Theresa May has ordered an investigation into allegations that her effective deputy, Damian Green, made inappropriate advances to a female activist.
Kate Maltby, who is three decades younger than the First Secretary of State, told The Times that Green had touched her knee during a meeting in a Waterloo pub in 2015 and a year later sent her a “suggestive” text message after she was pictured wearing a corset in the newspaper.
Green said any allegation that he made sexual advances to Maltby was “untrue (and) deeply hurtful”.
He reiterated his innocence to reporters on Wednesday saying “all these allegations are completely false”, and according to the BBC’s political editor, Laura Kuenssberg, Green has instructed a libel lawyer.
Maltby wrote that the encounters left her feeling “awkward embarrassed and professionally compromised”, adding: “It was not acceptable to me at the time and it should not be acceptable behaviour in Westminster in the future.”
A Downing Street spokesman said that May had asked Cabinet Secretary Sir Jeremy Heywood to establish the facts and report back as soon as possible on whether Green broke the ministerial code.
Green is the most senior politician yet to be caught up in a tide of allegations and rumours relating to sexual harassment and abuse swirling around Westminster.
Labour has launched an independent inquiry into claims that prominent activist Bex Bailey was discouraged by a party official from reporting an alleged rape at a Labour event in 2011 on the grounds it might damage her political career.
And in a separate case, a woman who claims she was sexually assaulted by an MP on a foreign work trip last year has said her allegations were not taken seriously.
Maltby, 31, said that 61-year-old Green was an old friend of her parents who she had approached for advice after becoming involved in Tory activism.
When they met for drinks, she said he suggested he could help her start a political career, before turning the conversation to the subject of affairs at Westminster.
Maltby said that he mentioned that his own wife was “very understanding” and she then felt a “fleeting hand against my knee so brief it was almost deniable”.
Angered by the incident, she had no further contact with Green until his text a year later saying he had “admired you in a corset” and inviting her for a drink.

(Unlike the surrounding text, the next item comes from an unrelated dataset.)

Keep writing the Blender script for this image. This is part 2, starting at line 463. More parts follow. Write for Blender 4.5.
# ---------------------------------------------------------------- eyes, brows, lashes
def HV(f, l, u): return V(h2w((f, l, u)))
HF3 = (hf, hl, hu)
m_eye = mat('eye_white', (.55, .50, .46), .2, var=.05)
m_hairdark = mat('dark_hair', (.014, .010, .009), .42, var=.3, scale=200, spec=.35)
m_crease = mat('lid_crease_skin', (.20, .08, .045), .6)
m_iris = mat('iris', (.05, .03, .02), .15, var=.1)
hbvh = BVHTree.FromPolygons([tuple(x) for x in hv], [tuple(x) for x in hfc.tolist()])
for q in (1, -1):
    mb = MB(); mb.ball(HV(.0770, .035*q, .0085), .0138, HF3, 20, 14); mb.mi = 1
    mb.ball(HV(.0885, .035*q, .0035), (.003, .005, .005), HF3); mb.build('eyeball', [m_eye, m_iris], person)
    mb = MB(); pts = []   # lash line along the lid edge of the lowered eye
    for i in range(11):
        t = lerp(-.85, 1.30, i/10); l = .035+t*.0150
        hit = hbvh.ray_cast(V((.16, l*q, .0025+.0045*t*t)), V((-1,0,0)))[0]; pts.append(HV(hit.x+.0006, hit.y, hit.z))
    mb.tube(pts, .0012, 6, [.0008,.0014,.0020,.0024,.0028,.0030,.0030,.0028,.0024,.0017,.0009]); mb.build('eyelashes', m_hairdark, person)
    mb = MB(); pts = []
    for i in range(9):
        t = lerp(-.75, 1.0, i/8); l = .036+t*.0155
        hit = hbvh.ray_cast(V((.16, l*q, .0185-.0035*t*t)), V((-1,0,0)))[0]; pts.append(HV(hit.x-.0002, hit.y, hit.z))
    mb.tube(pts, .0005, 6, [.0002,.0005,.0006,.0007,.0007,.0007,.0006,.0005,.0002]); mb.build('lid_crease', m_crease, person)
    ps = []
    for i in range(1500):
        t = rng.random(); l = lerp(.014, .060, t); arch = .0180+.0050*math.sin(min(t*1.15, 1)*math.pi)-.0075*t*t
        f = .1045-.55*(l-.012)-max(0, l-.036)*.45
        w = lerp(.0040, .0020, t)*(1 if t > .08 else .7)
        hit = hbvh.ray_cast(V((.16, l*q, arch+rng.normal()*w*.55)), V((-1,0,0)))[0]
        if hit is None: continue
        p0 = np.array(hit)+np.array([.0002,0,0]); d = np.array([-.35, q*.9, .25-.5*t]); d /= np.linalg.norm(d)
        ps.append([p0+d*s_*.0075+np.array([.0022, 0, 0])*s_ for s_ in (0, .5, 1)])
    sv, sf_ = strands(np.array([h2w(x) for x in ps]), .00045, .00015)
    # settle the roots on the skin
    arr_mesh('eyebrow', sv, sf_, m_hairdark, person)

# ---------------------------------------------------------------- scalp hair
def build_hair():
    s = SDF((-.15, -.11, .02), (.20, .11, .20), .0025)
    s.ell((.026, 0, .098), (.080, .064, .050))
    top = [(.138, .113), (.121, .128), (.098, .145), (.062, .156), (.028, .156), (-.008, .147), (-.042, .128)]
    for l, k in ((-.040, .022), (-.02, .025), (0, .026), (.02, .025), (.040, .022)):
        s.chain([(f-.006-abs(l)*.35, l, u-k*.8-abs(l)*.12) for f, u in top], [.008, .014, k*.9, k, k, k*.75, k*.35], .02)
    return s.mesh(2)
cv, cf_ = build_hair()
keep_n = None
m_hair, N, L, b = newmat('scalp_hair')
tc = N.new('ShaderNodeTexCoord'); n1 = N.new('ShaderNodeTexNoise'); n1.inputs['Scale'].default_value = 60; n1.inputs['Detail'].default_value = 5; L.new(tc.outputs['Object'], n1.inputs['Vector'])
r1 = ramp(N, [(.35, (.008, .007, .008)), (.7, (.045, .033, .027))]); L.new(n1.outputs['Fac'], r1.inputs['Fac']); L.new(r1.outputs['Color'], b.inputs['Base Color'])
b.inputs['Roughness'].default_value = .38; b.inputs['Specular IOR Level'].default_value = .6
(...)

Writing in The Times, she said she renewed contact with Green after his appointment to the Cabinet, but doubted he knew how “awkward, embarrassed and professionally compromised” she felt about the alleged incident.
Green said it was “absolutely and completely untrue that I’ve ever made any sexual advances on Ms Maltby”.
His text was sent in the spirit of “two friends agreeing to meet up for a regular catch-up”, he said, adding: “This untrue allegation has come as a complete shock and is deeply hurtful, especially from someone I considered a personal friend.”
Meanwhile, Labour leader Jeremy Corbyn vowed he would allow “no tolerance” of sexism, harassment or abuse after Bailey spoke out about the party’s failure to support her following her alleged rape
Bailey, 25, a former member of the party’s National Executive Committee, said her attacker was not an MP, but someone more senior than her in the party.
Aged 19 at the time of the attack, she said she felt too scared and ashamed to report it to the police, but eventually summoned up the courage to tell a senior party official.
Labour said it takes the allegations “extremely seriously” and has launched an independent inquiry by general secretary Iain McNicol into the claims that she was not given adequate support by the party.
In another case of alleged harassment, ITV News carried an interview with a woman, whose identity was hidden, who said she was pushed onto a hotel bed by an unnamed MP during a 2016 overseas trip.
Despite her making clear she did not welcome the advance, the man was “insistent” and tried to kiss her as he held her down, she said.
Lawyers for the MP concerned told the broadcaster he categorically denied the claims.